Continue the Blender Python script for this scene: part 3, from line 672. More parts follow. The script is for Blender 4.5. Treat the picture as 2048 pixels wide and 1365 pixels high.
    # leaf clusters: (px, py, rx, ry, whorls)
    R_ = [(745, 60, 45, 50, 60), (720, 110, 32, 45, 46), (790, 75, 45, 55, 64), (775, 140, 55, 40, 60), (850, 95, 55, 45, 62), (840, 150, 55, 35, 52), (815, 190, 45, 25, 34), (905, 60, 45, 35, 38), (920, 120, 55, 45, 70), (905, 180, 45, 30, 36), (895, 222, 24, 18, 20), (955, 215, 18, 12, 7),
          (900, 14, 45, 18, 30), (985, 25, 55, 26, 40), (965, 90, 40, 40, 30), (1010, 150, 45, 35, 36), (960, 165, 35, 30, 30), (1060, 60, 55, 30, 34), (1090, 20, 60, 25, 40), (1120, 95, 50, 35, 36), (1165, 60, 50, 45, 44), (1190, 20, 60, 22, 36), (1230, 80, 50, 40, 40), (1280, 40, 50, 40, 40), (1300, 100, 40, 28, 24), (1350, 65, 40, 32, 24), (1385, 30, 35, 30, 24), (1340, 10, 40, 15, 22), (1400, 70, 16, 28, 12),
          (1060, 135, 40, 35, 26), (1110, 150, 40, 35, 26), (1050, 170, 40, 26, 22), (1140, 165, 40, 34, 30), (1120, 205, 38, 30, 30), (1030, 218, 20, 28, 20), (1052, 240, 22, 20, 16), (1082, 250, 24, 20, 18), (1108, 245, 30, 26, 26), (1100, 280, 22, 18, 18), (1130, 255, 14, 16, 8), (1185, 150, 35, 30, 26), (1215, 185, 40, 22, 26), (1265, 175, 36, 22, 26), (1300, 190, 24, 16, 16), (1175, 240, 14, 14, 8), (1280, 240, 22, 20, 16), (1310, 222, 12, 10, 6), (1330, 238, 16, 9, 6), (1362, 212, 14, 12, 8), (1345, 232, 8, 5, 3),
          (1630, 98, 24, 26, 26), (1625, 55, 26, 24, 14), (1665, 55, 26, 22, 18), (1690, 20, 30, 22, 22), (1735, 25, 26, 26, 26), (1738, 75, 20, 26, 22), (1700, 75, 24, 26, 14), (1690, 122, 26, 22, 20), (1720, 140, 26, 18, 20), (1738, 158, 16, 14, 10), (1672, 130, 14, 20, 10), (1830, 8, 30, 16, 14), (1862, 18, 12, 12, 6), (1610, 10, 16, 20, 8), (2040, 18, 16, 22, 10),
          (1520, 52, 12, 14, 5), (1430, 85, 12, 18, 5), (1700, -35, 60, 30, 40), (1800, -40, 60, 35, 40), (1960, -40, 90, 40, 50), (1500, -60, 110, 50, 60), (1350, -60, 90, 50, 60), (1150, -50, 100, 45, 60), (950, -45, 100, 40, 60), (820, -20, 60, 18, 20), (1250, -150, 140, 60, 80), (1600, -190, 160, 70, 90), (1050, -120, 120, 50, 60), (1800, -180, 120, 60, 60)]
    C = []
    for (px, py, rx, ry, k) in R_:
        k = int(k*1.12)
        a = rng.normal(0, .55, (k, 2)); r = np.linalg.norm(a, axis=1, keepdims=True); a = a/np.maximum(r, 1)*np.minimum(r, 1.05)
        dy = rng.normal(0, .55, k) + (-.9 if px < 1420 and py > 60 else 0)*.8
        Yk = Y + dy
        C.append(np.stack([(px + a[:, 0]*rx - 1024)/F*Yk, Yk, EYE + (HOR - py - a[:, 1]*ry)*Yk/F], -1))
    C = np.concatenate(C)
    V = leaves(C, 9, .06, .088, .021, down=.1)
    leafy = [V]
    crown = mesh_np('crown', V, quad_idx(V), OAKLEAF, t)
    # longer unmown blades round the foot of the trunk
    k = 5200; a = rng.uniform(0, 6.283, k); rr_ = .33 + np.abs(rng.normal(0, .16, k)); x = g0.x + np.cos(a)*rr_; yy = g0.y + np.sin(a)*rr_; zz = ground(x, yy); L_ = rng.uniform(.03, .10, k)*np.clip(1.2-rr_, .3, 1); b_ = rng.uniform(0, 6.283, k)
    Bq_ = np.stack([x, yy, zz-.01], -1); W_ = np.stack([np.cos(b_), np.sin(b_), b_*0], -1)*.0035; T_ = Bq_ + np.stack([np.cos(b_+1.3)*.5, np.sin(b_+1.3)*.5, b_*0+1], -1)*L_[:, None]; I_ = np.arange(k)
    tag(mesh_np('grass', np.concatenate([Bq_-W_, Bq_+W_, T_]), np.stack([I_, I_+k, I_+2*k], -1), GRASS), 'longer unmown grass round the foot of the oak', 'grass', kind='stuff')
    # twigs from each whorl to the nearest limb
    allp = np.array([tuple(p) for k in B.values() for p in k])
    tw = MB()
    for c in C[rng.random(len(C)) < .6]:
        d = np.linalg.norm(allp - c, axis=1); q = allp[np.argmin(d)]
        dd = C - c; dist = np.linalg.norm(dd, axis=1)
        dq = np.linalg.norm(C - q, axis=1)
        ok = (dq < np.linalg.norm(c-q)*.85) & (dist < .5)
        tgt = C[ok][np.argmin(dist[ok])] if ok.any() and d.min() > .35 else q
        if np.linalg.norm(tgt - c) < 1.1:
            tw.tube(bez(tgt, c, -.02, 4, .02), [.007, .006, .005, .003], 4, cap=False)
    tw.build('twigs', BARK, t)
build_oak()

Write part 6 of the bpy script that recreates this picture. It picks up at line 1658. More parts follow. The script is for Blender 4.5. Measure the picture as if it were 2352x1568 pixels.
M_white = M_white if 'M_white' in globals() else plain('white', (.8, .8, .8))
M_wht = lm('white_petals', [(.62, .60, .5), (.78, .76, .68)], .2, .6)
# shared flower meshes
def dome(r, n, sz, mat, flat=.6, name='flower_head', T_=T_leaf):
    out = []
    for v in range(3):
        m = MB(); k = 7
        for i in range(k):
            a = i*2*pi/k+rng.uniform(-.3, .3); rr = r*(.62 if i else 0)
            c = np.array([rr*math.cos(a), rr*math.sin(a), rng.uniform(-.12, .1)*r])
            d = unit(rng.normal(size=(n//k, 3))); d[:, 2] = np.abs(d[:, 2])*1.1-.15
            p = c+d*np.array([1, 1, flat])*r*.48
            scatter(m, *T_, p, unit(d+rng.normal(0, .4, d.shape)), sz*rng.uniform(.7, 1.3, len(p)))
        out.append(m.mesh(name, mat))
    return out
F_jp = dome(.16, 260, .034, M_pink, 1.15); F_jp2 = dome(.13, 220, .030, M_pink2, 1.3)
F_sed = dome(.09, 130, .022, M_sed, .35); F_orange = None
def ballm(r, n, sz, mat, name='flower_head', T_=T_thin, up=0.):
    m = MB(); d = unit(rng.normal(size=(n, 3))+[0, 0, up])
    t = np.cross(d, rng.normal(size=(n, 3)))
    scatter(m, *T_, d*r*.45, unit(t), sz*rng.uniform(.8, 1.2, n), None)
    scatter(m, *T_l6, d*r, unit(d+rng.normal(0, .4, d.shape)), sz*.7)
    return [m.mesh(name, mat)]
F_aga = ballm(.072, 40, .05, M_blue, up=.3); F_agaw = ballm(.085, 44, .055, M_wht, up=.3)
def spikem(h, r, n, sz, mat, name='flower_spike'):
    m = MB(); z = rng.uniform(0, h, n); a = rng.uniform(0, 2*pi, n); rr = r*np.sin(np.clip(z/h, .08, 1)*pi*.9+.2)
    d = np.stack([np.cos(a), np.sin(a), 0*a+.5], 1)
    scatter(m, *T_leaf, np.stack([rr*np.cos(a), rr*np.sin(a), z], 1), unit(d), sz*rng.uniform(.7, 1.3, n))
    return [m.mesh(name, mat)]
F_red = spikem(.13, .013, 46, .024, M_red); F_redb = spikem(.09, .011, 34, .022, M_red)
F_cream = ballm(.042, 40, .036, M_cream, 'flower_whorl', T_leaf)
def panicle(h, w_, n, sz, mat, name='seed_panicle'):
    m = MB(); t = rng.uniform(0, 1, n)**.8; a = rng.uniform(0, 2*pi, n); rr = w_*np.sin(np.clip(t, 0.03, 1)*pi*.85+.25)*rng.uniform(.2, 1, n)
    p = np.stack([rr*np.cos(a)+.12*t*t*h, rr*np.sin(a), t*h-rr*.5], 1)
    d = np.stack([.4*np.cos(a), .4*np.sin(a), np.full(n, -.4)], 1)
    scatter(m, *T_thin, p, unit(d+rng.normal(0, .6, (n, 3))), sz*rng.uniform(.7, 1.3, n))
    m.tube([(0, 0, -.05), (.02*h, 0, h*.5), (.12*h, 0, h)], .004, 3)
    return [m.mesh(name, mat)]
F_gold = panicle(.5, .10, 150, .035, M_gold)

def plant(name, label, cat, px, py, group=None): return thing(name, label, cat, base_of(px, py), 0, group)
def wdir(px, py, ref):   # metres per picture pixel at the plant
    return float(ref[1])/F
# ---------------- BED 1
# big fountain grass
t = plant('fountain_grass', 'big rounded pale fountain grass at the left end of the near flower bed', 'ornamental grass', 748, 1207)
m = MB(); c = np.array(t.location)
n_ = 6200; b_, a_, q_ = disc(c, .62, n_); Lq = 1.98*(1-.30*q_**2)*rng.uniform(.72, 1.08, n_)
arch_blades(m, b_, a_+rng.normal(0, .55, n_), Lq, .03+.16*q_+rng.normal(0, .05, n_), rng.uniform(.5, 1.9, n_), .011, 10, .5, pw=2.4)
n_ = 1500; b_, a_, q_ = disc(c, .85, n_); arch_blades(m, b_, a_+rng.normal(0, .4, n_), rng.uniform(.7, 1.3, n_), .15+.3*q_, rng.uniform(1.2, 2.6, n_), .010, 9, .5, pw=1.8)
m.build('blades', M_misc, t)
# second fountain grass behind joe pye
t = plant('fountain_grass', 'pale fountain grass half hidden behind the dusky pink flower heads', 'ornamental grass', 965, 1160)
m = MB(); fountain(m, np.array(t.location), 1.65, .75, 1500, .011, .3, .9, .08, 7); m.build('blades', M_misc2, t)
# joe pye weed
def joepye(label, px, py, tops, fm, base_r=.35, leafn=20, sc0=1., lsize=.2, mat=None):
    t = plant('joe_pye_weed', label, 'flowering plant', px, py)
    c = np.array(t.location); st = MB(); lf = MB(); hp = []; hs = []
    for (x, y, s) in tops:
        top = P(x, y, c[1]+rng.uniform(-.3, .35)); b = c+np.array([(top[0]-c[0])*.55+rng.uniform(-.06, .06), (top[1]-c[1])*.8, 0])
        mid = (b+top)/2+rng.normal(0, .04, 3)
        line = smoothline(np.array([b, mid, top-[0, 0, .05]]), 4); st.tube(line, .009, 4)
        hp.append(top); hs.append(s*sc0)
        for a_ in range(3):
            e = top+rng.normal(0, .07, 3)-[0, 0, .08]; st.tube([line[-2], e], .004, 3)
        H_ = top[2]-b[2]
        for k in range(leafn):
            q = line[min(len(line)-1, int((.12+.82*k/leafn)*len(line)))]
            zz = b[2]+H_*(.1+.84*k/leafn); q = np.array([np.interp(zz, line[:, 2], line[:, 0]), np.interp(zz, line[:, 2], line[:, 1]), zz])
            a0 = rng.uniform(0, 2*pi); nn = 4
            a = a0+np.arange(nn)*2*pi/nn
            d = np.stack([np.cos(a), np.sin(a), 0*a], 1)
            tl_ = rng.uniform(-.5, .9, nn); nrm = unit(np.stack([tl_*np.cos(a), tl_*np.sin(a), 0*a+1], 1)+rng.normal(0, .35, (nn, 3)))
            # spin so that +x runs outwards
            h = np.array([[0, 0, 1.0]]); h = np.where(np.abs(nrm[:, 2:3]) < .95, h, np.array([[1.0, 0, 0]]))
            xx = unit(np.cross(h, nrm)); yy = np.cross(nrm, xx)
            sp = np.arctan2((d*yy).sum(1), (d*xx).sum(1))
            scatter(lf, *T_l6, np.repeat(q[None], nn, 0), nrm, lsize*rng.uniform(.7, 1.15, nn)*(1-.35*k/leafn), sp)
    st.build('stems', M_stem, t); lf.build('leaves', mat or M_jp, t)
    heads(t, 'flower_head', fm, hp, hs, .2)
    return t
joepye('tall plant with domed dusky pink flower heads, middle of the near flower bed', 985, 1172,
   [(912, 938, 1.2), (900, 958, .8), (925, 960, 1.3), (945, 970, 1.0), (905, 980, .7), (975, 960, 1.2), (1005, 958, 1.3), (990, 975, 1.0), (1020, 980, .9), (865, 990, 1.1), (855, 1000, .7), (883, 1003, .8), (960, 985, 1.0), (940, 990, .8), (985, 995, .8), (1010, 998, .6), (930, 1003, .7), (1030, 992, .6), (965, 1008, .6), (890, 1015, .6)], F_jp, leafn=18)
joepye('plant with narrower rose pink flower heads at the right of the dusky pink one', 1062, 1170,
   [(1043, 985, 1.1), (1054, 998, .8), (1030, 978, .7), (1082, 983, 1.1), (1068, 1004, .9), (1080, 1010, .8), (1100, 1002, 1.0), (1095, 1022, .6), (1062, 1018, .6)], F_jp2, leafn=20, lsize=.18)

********

Select every line in the records above that contains the word "picture".

Continue the Blender Python script for this scene: part 3, from line 672. More parts follow. The script is for Blender 4.5. Treat the picture as 2048 pixels wide and 1365 pixels high.
Write part 6 of the bpy script that recreates this picture. It picks up at line 1658. More parts follow. The script is for Blender 4.5. Measure the picture as if it were 2352x1568 pixels.
def wdir(px, py, ref):   # metres per picture pixel at the plant